Dwa wozy strażackie zajechały pod budynek i co zaczęli robić niemal wszyscy stojący tam ludzie łącznie z nami? Zdjęcia! :-)



Strażacy weszli, po kilku minutach wyszli, odjechali, a my mogliśmy wracać. Ida była zmarznięta. W tym pośpiechu wrzuciłam ją w kombinezon (potem Wojto zauważył, że miała w rękawie zgiętą rączkę, ale nawet się nie skarżyła), chwyciłam też czapkę, ale na nóżkach miała tylko cienkie śpioszki, więc starałam się ją ogrzewać w mojej kurtce. Stres minął…. Odetchnęłam z ulgą i wróciłam do mieszkania, a Wojtek wraz z Pawłem poszli na pobliskiego popołudniowego car boota. Wrócił niestety z niczym, bo były tylko cztery stragany hihi. To już było czwarte albo piąte podejście na ten targ, więc mam nadzieję, że ostatni. 

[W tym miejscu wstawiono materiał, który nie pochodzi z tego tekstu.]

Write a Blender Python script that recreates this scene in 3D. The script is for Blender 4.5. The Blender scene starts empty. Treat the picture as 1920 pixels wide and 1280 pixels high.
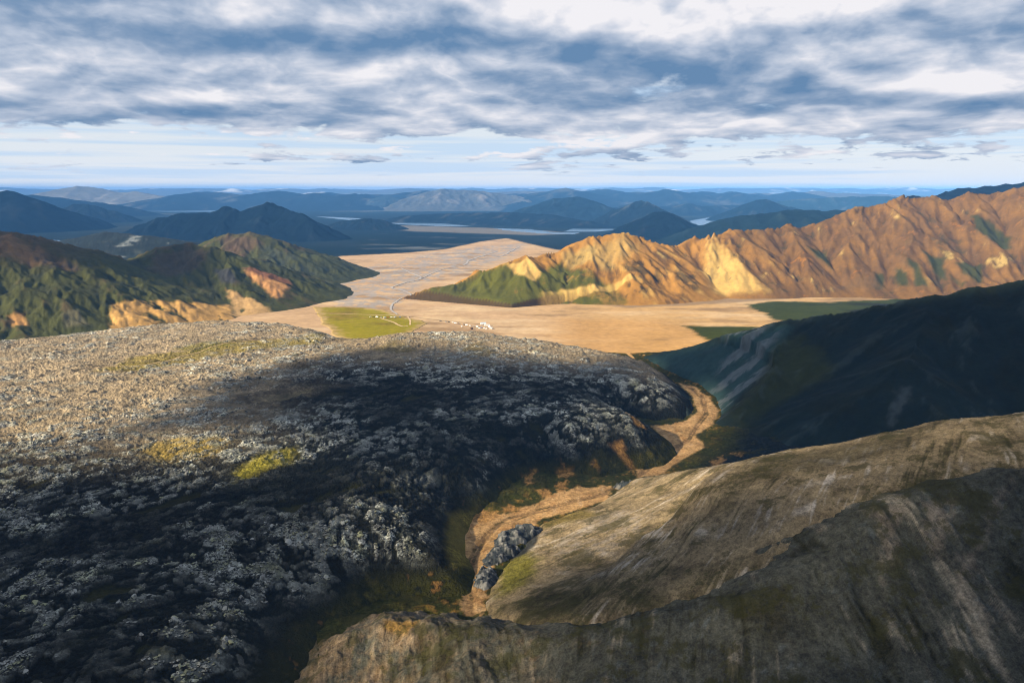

Taka refleksja: ZAWSZE warto być ubranym, uczesanym i mieć w domu porządek – nawet jak się nikogo nie spodziewamy to może ktoś przyjść (coś o tym wiem – jak nie kominiarz to gość od ankiet azbestowych, a ostatnio kurier z paczką dla sąsiadów). Po kilku nocnych akcjach pożarowych pod naszym blokiem i teraz, po dzisiejszym alarmie mam jeszcze jeden wniosek. Trzeba sobie przemyśleć plan ewentualnej ewakuacji. Wyobrazić sobie, że trzeba natychmiast wybiec z domu. Jaka kolejność działań? Co zabrać? Już od dłuższego czasu zastanawiam się jak przechowywać ważne dokumenty żeby ich w razie czego nie stracić. Chyba trzeba by spakować saszetkę albo kopertę z najważniejszymi dokumentami i umieścić w takim miejscu, żeby w razie czego dało się ja porwać i uciekać. Myślałam też już nawet o tym co zrobić jak nie można uciekać drzwiami… o ile tu na pierwszym piętrze są alternatywy, tak u nas, na jedenastym jakoś tak nie bardzo… W każdym razie do listy zakupów po powrocie musze dopisać gaśnicę do kuchni. Taką małą. Wojta prosiłam, obiecał mi kupić, ale na razie jeszcze tego nie zrobił, więc muszę się tym zając sama, będę się pewniej czuć.










Wieczorem trwały zabawy ojca z córką m.in. karmienie jej paluszkami słonymi. Nie chodziło o to, żeby jadła tylko żeby podrapała dziąsła i bardzo jej się to podobało. Jak jej wsadziłam kawałek paluszka do specjalnego ustrojstwa od Asi to nie chciała go ciamkać. Może jeszcze się nauczy. Daliśmy jej też ciastko – takie specjalne, dla dzieci. Do tej pory wkruszaliśmy jej do owoców żeby jadła gluten, ale pomyślałam, że ono będzie świetnym drapaczem dziąsełek. Spodobało jej się, ale ku mojemu przerażeniu po chwili zobaczyłam w jej dziobie kilka wielgachnych okruchów. Namoczyło się i rozpadło w jej buzi. Rzuciłam się na nią żeby jej to wygmerać z dzioba, ale ona go zasznurowała i zaczęła ciamkać. Wojto mnie uspokajał, że na pewno się nie zadławi, nie zakrztusi, ale ja z niedowierzeniem patrzyłam jak ona to memla, a po dłuższej chwili uśmiecha się promiennie pokazując dziąsełka z poprzyklejanymi jeszcze gdzieniegdzie kawałeczkami. Poradziła sobie! Więc może chrupki też by już się spisały? Choć wydaje mi się, że skórka chleba była by lepsza, bo nie przykleja się do podniebienia i dłużej się ją gryzie. 

Wojto w sobotę zamieszczał moją pisaninę i próbował wkleić filmiki, ale się nie udało. Nie wiem czy dziś mu się uda, ale jeśli tak to zajrzyjcie na poprzedniego posta, powinny być trzy.

P.S (wojto) Niestety filmików nadal nie udaje mi się wkleić.